Me preguntan a menudo por qué creo que necesitamos las humanidades. Precisamente, para desmontar las falacias que acabo de describir, para defender el sentido de las palabras y para dar entidad a la complejidad de la experiencia humana. Es decir, salvar al ser humano de su reducción a estricto homo economicus, salvar al ciudadano de ser despojado de su condición para encerrarle en su cuerpo como individuo aislado. La economía humana del deseo es tan complicada y desconcertante que sigue y seguirá habiendo cosas que requerirán de una novela o de una obra de arte para que puedan entenderse. Y la experiencia es precisamente el lugar de referencia de las humanidades. La experiencia, al modo de Montaigne, como expresión de la profunda materialidad del hombre.

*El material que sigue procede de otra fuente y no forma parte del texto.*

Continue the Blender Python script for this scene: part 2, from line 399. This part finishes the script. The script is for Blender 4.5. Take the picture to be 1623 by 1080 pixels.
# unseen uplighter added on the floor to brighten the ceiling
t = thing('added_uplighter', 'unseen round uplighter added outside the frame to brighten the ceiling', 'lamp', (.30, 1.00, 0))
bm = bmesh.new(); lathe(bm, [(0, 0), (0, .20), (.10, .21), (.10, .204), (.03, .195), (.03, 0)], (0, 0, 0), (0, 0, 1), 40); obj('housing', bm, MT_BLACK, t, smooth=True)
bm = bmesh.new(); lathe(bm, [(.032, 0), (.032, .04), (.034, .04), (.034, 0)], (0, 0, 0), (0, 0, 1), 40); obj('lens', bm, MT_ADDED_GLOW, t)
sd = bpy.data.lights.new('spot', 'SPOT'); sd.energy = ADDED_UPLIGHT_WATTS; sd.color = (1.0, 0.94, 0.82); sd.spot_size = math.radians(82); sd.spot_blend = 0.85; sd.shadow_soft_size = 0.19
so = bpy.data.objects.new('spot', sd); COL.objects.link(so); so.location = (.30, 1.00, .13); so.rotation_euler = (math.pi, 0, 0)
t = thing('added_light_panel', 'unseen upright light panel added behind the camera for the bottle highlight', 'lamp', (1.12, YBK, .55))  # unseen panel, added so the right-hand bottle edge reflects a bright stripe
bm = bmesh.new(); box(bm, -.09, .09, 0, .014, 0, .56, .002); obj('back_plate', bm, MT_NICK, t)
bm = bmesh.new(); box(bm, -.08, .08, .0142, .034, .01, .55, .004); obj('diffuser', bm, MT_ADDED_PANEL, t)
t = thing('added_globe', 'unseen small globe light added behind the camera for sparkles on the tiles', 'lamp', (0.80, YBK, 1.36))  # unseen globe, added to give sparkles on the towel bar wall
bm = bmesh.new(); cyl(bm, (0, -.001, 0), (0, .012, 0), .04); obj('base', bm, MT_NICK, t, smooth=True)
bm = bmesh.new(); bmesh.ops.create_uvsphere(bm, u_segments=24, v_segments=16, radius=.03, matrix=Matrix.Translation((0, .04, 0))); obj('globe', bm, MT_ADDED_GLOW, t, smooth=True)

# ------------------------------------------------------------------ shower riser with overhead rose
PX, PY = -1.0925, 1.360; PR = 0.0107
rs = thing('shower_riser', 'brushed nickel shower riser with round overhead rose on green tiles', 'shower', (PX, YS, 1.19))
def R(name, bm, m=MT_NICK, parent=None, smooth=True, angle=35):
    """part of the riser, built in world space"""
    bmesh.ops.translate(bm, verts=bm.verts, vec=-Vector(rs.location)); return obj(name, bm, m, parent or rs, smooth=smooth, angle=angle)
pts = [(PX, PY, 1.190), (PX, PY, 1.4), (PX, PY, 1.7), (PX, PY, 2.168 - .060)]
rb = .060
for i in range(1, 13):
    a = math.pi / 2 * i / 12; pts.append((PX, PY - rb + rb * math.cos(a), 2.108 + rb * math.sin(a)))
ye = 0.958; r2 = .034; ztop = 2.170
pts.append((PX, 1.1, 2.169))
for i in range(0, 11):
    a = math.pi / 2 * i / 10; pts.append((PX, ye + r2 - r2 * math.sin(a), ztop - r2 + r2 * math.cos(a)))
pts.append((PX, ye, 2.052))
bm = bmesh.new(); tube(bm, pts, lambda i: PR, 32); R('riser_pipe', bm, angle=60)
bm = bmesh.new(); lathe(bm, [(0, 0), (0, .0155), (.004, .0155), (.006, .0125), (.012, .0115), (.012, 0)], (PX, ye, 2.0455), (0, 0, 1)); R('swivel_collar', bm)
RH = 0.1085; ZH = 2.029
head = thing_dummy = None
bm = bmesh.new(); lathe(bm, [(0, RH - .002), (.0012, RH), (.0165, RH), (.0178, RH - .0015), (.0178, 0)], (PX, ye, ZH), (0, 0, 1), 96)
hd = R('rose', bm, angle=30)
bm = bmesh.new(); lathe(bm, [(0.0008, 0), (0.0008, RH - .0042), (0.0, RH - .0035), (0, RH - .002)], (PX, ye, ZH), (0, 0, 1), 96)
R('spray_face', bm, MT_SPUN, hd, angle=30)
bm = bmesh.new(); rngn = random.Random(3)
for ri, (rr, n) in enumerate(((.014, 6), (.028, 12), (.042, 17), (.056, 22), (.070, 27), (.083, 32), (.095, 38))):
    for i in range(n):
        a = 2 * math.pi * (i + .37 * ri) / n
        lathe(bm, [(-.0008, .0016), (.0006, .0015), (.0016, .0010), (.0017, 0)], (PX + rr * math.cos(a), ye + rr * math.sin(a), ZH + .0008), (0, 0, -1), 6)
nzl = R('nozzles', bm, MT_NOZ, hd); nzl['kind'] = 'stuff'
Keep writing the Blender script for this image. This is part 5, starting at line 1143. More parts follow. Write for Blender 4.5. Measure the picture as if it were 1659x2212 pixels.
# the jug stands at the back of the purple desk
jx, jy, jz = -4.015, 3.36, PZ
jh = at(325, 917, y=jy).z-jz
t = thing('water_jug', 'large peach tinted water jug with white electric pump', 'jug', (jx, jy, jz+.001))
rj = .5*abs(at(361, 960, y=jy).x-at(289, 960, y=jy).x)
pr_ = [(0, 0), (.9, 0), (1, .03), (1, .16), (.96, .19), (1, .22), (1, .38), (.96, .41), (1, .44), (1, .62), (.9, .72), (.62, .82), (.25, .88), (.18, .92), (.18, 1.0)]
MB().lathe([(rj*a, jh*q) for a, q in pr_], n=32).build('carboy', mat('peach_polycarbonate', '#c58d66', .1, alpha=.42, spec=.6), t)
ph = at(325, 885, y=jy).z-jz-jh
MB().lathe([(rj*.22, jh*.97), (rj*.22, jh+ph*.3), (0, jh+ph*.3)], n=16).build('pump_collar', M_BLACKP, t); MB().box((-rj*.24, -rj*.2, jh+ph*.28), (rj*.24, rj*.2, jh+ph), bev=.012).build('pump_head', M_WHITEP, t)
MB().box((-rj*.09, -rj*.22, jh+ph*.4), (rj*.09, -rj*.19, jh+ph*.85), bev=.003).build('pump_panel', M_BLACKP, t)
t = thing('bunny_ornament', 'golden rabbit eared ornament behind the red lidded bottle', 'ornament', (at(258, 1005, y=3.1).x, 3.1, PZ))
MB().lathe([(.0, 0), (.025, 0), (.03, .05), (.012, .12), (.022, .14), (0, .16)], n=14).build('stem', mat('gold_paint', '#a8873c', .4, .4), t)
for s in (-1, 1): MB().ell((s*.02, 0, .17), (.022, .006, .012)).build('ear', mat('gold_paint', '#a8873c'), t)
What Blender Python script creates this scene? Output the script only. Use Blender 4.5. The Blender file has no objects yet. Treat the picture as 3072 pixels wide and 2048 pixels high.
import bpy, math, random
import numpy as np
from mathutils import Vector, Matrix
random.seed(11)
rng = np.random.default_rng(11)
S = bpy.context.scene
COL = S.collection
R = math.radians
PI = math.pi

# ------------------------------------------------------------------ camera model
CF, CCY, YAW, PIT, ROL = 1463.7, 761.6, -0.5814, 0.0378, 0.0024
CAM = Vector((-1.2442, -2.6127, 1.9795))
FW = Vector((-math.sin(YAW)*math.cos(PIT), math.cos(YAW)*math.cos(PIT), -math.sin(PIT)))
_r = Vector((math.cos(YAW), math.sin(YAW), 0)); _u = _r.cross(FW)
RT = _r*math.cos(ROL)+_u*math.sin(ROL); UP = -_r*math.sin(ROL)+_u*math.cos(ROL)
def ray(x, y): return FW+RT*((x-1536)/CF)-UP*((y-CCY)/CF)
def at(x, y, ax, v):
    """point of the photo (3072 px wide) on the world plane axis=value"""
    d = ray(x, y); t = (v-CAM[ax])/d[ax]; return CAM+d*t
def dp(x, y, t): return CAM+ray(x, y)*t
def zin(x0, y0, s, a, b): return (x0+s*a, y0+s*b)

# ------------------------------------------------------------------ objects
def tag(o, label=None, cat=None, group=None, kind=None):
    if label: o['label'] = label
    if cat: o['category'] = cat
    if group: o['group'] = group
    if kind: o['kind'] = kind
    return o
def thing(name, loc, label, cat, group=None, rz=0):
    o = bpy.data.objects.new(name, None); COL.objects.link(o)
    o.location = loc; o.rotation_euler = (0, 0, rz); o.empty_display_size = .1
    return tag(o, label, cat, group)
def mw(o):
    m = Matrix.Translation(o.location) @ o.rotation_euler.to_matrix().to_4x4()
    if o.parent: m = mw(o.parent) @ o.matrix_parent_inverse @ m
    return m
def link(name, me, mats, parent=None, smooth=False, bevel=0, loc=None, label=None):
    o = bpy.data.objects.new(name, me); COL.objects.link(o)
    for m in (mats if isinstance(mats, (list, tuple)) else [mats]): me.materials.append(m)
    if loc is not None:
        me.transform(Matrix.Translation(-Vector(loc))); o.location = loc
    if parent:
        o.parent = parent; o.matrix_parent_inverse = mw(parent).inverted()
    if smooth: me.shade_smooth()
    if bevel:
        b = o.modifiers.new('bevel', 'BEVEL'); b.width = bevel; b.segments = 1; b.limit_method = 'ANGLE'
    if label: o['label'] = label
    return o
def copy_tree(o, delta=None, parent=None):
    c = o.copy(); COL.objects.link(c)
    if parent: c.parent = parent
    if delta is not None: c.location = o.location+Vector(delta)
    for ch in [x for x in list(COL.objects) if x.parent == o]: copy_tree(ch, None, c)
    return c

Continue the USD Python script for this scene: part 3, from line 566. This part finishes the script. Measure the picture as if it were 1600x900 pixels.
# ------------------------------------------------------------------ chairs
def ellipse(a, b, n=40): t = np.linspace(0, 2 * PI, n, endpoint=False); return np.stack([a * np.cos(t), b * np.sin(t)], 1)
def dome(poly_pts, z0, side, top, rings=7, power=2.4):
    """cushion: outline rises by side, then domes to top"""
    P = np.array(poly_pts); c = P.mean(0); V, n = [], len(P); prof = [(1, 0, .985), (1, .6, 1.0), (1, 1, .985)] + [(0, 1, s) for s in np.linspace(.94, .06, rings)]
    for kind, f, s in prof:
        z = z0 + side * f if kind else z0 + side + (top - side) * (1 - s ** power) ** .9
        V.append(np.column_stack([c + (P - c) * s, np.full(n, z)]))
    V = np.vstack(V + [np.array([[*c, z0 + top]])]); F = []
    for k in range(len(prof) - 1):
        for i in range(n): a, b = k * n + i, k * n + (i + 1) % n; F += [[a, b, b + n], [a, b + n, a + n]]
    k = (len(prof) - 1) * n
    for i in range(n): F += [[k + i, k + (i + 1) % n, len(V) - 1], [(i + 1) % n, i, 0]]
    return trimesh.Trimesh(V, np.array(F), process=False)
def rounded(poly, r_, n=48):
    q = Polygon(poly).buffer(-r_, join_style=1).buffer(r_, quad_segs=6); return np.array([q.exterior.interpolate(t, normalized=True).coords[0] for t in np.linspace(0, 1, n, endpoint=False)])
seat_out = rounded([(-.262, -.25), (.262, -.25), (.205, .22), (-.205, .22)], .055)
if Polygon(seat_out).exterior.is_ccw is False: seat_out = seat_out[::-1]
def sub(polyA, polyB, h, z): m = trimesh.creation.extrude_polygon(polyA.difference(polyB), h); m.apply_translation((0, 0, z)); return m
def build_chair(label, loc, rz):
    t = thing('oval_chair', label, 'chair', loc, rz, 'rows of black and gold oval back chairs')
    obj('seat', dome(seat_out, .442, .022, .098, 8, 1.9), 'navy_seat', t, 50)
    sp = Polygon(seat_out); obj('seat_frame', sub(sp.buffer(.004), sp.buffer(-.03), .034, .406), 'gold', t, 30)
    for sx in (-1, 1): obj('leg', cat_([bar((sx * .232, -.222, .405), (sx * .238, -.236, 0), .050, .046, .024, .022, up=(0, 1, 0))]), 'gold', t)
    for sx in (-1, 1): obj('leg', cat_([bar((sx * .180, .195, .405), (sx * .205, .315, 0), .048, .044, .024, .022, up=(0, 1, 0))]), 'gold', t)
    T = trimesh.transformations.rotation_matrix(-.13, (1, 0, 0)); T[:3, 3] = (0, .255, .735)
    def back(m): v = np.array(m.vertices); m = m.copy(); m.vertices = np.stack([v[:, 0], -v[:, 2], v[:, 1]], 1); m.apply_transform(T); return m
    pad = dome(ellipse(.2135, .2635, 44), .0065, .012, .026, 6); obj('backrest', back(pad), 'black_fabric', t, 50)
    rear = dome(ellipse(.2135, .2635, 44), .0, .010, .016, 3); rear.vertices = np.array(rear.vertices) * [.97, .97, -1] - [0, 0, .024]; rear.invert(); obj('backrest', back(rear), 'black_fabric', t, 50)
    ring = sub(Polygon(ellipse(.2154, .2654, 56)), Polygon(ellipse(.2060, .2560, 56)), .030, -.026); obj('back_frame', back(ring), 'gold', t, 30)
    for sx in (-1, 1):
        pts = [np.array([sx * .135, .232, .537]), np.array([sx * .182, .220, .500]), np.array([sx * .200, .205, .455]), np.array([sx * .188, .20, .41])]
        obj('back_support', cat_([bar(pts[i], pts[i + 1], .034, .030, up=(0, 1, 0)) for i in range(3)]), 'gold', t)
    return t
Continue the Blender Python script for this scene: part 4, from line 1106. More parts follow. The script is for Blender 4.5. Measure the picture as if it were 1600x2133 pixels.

En una sociedad acelerada, en que el ritmo de las cosas está dominado por la dinámica sin freno del espacio virtual, y en que la infinita información compromete su jerarquización, las humanidades son útiles para ofrecer otra perspectiva desde la que contemplar las cosas; para tomar distancia de los acontecimientos y no convertir en novedad lo que no lo es; para salvarnos del papatanismo del último gadget; para proteger los espacios del silencio y de la pausa; para mantener viva la desconfianza en las ideas recibidas y en las verdades incontestables; para devolver la dignidad al ciudadano reducido a simple número estadístico; para no dejarnos colonizar la atención; y para repensar la vida. Lo diré en clave de Albert Camus: “Ser capaces, como Proust, de ver la realidad con otros ojos”. Y de reconocer el sentido trágico de la vida, cuya negación es el germen de la barbarie. Las humanidades pueden aportar la dimensión irónica que nos permite la asunción serena de nuestra radical contingencia.